The Good Party (IP) of Türkiye’s opposition cannot seem to shake its downhill path as it loses another parliamentary seat.
Party spokesperson Kürşad Zorlu on Thursday announced his resignation in a post on X, joining over a dozen of his colleagues who departed the party following its poor performance in the March 31 municipal elections last year.
“The Good Party set out on a journey of change at its fifth extraordinary congress on April 27, 2024, but in the eight months since, I have sadly observed that the opportunity to advance toward a shared target has been lost,” Zorlu wrote.
He had joined the party in November 2022.
With his resignation, the party’s number of seats in Parliament fell to 29.
The party also lost some 100,000 members in 2024 as several local branches of the party resigned en masse upon failure at general and municipal elections. Currently, the party has about 400,000 members.
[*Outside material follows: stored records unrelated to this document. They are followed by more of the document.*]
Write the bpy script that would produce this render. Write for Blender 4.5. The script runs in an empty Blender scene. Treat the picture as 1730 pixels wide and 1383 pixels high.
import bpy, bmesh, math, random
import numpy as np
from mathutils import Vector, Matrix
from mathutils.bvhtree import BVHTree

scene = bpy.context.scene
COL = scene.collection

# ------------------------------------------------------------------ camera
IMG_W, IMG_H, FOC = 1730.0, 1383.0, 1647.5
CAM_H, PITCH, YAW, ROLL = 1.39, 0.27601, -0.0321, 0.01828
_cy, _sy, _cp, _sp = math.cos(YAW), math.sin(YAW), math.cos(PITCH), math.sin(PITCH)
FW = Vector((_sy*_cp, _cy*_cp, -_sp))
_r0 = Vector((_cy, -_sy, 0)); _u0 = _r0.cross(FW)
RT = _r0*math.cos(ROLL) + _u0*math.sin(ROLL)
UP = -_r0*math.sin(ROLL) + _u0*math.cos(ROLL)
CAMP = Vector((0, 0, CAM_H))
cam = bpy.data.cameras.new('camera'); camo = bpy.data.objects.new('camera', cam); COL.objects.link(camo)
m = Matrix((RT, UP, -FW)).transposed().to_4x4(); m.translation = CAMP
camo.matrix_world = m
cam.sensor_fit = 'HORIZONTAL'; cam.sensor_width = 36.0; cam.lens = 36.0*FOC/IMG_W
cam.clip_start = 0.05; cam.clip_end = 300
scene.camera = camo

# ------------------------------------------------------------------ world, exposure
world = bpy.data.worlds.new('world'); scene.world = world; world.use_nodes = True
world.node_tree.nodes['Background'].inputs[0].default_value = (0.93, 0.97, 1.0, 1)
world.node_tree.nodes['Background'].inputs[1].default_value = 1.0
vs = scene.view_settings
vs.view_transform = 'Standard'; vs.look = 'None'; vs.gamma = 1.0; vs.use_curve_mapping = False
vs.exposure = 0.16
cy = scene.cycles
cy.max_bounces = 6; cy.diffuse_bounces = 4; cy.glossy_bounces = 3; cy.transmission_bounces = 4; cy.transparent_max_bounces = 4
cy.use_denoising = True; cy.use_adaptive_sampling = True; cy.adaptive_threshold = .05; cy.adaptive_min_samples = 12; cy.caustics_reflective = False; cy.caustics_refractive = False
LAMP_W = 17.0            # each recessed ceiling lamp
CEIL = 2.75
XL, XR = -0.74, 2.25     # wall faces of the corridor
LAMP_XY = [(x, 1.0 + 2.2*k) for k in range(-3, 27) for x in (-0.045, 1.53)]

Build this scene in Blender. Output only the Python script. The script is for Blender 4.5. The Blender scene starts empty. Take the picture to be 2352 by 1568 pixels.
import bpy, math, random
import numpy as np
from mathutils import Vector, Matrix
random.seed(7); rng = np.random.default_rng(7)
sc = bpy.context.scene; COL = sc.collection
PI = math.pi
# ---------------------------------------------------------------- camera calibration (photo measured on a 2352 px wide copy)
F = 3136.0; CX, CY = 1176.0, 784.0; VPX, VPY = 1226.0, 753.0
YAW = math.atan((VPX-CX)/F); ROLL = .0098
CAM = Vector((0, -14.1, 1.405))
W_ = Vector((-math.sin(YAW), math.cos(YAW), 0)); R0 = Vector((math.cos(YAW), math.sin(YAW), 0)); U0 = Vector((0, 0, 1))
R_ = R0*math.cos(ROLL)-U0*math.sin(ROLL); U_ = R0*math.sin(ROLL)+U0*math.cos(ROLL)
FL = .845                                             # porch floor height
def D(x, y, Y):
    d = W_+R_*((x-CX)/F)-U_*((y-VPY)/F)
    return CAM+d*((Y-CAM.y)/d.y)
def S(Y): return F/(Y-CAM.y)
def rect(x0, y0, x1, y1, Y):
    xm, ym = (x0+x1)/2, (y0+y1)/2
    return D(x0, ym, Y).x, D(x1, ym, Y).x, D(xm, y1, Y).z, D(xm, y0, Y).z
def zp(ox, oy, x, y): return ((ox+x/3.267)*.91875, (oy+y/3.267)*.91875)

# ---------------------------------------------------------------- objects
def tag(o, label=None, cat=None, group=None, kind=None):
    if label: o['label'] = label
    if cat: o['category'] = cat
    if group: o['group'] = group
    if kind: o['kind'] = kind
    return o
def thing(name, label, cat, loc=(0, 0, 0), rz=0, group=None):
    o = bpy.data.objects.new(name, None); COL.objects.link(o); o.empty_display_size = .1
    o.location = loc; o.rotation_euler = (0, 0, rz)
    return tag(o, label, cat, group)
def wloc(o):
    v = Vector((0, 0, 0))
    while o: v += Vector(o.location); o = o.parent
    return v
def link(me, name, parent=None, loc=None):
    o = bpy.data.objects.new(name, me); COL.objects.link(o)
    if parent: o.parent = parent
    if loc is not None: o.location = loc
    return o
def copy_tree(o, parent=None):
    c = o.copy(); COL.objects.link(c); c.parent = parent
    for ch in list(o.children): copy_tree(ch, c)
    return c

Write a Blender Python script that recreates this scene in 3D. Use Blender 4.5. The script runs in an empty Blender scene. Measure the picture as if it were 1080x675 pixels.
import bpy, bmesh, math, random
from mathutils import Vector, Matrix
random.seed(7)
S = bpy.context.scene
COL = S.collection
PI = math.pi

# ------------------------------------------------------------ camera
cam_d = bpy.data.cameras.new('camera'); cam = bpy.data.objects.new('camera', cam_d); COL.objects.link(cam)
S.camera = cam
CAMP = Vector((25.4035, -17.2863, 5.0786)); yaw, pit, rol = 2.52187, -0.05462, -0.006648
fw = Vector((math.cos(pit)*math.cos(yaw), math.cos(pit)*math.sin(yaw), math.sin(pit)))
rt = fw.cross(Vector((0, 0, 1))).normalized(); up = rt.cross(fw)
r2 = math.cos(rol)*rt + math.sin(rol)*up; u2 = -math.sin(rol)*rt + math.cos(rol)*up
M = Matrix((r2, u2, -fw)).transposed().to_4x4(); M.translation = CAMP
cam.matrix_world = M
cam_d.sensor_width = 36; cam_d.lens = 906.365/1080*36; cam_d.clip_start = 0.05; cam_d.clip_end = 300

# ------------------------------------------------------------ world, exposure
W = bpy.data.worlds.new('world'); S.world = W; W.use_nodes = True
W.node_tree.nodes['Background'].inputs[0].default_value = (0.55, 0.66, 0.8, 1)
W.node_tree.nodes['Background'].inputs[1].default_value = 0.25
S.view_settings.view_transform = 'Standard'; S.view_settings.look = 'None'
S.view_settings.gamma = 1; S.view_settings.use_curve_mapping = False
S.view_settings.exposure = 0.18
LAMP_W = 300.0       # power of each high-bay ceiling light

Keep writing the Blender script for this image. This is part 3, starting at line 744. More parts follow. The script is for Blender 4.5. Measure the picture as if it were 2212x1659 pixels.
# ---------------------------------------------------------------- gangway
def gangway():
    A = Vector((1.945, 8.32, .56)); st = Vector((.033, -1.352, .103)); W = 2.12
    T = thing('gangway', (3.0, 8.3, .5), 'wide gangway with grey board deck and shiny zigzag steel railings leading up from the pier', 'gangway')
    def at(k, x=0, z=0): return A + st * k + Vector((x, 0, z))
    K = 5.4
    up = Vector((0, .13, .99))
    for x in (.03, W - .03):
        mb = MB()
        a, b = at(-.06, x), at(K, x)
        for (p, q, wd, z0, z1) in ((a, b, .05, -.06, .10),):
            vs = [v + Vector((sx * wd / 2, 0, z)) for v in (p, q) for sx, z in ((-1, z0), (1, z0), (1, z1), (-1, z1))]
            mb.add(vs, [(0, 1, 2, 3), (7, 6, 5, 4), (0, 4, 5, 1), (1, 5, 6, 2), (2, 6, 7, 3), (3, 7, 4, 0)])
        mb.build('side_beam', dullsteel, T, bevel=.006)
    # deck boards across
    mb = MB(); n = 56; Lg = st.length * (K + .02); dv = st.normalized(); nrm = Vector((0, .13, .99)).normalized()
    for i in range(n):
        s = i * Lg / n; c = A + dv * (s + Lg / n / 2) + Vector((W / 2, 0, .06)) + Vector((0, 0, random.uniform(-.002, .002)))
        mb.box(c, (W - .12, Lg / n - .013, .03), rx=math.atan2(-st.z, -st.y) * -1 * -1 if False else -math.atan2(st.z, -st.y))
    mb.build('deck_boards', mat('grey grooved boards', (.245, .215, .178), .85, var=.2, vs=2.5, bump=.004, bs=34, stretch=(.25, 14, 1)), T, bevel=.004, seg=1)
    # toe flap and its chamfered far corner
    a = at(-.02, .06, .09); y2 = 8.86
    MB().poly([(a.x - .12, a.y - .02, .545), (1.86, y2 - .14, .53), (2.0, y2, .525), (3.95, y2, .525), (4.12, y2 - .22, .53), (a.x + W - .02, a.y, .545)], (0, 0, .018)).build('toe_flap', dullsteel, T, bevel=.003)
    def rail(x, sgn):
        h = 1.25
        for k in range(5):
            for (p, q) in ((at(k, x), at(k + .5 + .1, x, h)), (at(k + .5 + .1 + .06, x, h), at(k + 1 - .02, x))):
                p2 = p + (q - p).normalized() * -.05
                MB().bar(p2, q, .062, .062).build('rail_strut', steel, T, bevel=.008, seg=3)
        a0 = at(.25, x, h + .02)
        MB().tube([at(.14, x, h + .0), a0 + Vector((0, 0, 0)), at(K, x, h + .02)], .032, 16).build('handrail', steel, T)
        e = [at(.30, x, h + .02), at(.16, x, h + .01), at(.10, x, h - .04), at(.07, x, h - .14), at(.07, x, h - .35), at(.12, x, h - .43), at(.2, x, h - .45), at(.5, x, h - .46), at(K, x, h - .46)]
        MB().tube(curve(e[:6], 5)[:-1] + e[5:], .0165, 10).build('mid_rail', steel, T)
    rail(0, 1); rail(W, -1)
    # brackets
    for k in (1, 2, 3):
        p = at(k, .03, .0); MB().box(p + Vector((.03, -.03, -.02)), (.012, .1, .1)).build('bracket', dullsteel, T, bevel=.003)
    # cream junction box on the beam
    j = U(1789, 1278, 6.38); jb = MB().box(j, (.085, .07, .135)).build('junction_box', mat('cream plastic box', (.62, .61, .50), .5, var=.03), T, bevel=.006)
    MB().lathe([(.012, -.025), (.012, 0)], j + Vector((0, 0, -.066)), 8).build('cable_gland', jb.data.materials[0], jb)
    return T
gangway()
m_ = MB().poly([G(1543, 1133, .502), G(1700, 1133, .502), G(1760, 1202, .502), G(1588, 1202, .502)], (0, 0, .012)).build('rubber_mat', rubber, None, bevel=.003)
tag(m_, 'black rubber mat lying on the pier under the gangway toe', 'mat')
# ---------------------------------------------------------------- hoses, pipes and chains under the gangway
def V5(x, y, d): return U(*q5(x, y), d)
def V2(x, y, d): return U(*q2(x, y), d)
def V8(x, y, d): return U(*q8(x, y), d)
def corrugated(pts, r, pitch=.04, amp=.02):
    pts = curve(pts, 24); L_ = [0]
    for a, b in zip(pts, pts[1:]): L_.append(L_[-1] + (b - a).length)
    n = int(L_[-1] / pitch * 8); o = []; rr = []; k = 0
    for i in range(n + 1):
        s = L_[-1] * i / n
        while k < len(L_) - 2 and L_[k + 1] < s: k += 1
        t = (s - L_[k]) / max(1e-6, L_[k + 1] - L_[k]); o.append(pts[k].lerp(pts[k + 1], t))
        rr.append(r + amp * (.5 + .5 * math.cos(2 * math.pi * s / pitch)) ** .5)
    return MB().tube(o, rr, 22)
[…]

The IP had secured 44 seats in the 2023 legislative elections. Those were accompanied by a general election, in which it endorsed Kemal Kılıçdaroğlu, the candidate of the six-party opposition alliance against incumbent President Recep Tayyip Erdoğan.
After Erdoğan won a runoff, the party’s then-chair, Meral Akşener, faced mounting criticism, which worsened after the disastrous results in the March 31 municipal elections, and she was replaced by Müsavat Dervişoğlu in May.
Dervişoğlu admitted in July that more people may leave the party. “There may be new resignations, and I can ask those not fulfilling their responsibilities to step down,” he said.
In the municipal elections, the IP, which secured only 3.77% of the vote, trailed behind the Nationalist Movement Party (MHP), whose former members include Akşener, Aydın and Dervişoğlu, among many others.
“It is no bed of roses for the IP,” Dervişoğlu acknowledged. “But I won’t beg anyone who intends to leave.”
The IP thrived on the votes of former supporters of the MHP who were disillusioned with the latter’s alliance with the Justice and Development Party (AK Party). Another group split from the MHP founded the far-right Victory Party (ZP), but it fared worse than the IP in municipal elections.
The party aspires to regain the trust of supporters disappointed with defeat in local elections. Yet, the results showed that the only path to success is through an alliance with other parties, which will be figured out in the next general elections in 2028.
Erdoğan’s ruling Justice and Development Party (AK Party) currently has the most seats in Parliament with 267 lawmakers, followed by its main rival, the Republican People's Party (CHP), at 129.
Parties must have at least 20 lawmakers to form a parliamentary group.